There are a number of authors whose work in this anthology would have convinced me to read it: Ken Liu, Tananarive Due, Sofia Samatar, Sunny Moraine, Nnedi Okorafor, to name a few. Samatar’s story “Ogres of Eastern Africa” begins the anthology, and it’s an excellent meditation on actually writing from the margins. It’s narrated by the Pakistani assistant of a European big game hunter in Kenya. “Having shot every type of animal in the Protectorate, he is now determined to try his hand at ogre. I will be required to record his kills, as I keep track of all his accounts.” Alibhai writes this and other observations literally in the margins of a catalogue of ogres that his employer has commissioned. “There is a strange pleasure in this writing and not-writing, these letters that hang between revelation and oblivion. If my employer discovered these notes, he would call them impudence, cunning, a trick.” There’s a lovely restraint and formality to Samatar’s writing; worlds within the story are hinted at, move in your periphery, but never pull your attention away from the narrative.
Sunny Moraine’s “Across the Seam” resonated with me the most. Iwan is a sixteen year old coal miner, an orphaned immigrant from Austria-Hungary. He carries secrets with him: Baba Yaga comes to him in his dreams, he sees her chicken-legged house on the streets of Lattimer, Pennsylvania, and she calls him Iwanka, dochka, daughter. “He looks at the dresses of the boarding house’s proprietress, her neatly coiffed hair under her scarf, her hands—somehow both rough and delicate—and feels a yearning that has nothing to do with wanting her the way a man should want a woman. He knows that he’s broken.”
Moraine blends labor history, Slavic folklore, and gender identity seamlessly and with huge compassion for their characters. They have a knack for imagery and subtle metaphor. At a company scrip store, Iwan gazes at a pair of ladies’ white gloves:
He imagines sliding his hands into them, the hair on his knuckles and the callouses on his palms and the black dust packed under his fingernails hidden by that elegant white. They would make his fingers look slender, he knows. Delicate. Before he turns away he reaches out and runs a fingertip along their backs.

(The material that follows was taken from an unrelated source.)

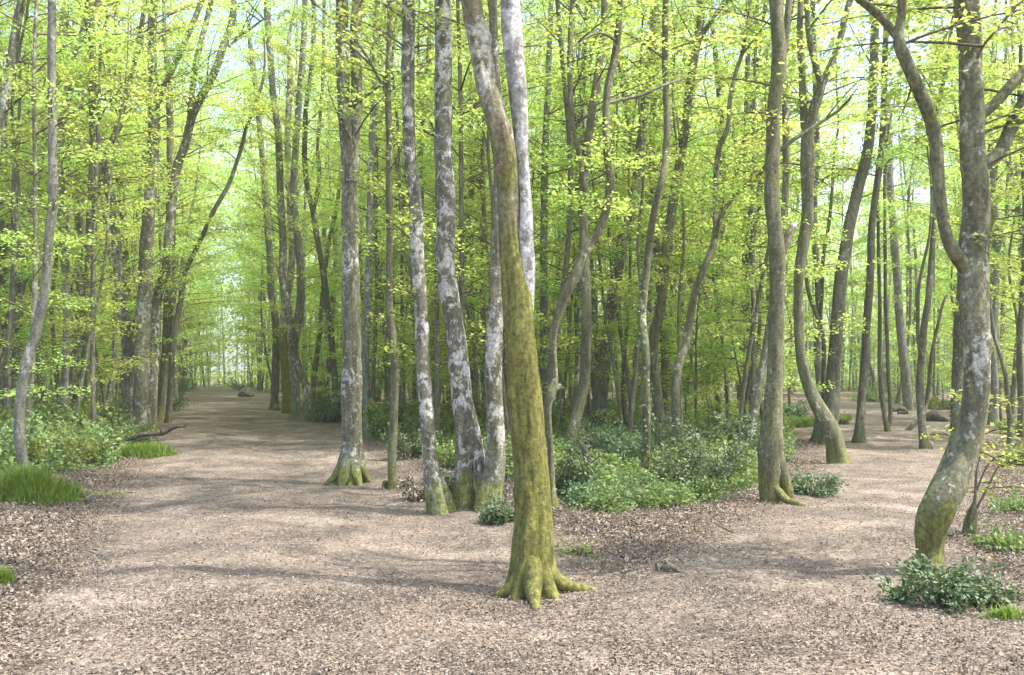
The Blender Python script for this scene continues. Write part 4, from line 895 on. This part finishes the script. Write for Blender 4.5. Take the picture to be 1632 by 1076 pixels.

Moraine’s story doesn’t exactly have a happy ending: it takes place during the Lattimer Massacre, so you can guess that Iwanka doesn’t ride off into a sunset. History is full of tragedies and shallow graves, after all. But “Across the Seam,” like many of the stories in this volume, has a curious relationship with death. It can be another form of resistance, though often a double-edged one.
In Thoraiya Dyer’s “The Oud”, grief powers a Druze musician’s magic, first for protection, then for vengeance. In “Collected Likenesses” by Jamey Hatley, a young woman uses effigies to avenge the wrongs done to her grandmother when she was a slave. In Ken Liu’s “Knotting Grass, Holding Wing,” a songstress named Green Siskin manipulates the Manchu soldiers that have captured her city, saving a number of people from death, even those who denigrate her for her profession and call her a whore.
In the end, her actions don’t save her own life, but her death becomes transformative: when Green Siskin’s friend tries to find her body, they can only find the clearing where she was killed, which has been filled with songbirds.
Death as a transformation; death as part of a ritual; death as part of life, an inevitability in the cycle of creation and destruction. The last story of the anthology, “Dance of the White Demons” by Sabrina Vourvoulias, takes place in Guatemala during the Spanish conquest. It follows two young people, the prince Umám and an albino witch who helps him fight the Spanish conquistadors. Despite their magic, despite their hopes, they lose; the conquistadors, as they did in history, overwhelm the resisting forces, enslave entire nations, and change the world.
The witch’s mentor, an old woman, tells her:
“Tekún Umám had become your friend, so you danced your dance of the white demons for him. And with him. And because of him,” she says. “But he is not our last hero. The dance cannot end with his life … Hundreds of years from now, the white demons will dance again. For women heroes this time. Tenacious ones who discover ossuaries full of bones and the stories that can be read in the remains of bodies. Courageous ones who speak aloud the forbidden history. Righteous ones who will not flinch when calling for justice.
“Surely you will want to call those heroes friends too,” she says. “Surely you will want to dance for and with and because of them.”
There are stories in the volume that aren’t quite as strong as the others. “Ffydd (Faith)” by S. Lynn wavers between a character study and a narrative story, but doesn’t quite fall into either strongly enough to satisfy. The title character of “Angela and the Scar” by Michael Janairo, a young child who has befriended a kapfre, a trickster spirit of the forest, is a little too precious and precocious. And “A Score of Roses” by Troy Wiggins follows a relationship over the span of several years, but its scope is a little too wide for a few thousand words.
To be clear, none of these stories are bad. But there are 27 stories in Long Hidden, and most of them are brilliant. The bar is set pretty high. Also, at least one of these stories is an author’s first professional sale, which makes it one hell of an accomplishment.
In Long Hidden’s introduction, Fox and Older write, “Too many … supposedly diverse stories had generic faux-multicultural casts where everyone sounded the same. Our lives and personalities and voices were shaped by our cultures, our ancestry, and the history of people like us. We wanted more speculative works that reflected those truths.”
It is not enough to be a silent face in the melting pot or multicultural salad bowl or whatever metaphor is currently in vogue. Representation in others’ stories is not enough. History is full of people who were not white, not men, not Christian, not middle- or upper-class, not straight or married to the opposite sex. And yet, it is difficult to find those people in most history books. Who is fit to be a hero? Whose stories deserve to be heard? Who deserves to be remembered, years and decades and centuries after they lived?
Everyone’s. That’s the answer that Long Hidden provides, initially in its introduction: “Only an anthology, a book that encompassed many voices, could speak to both the vastness and the underlying unity of our need for fiction that reflects all people and makes room for everyone to be a hero.”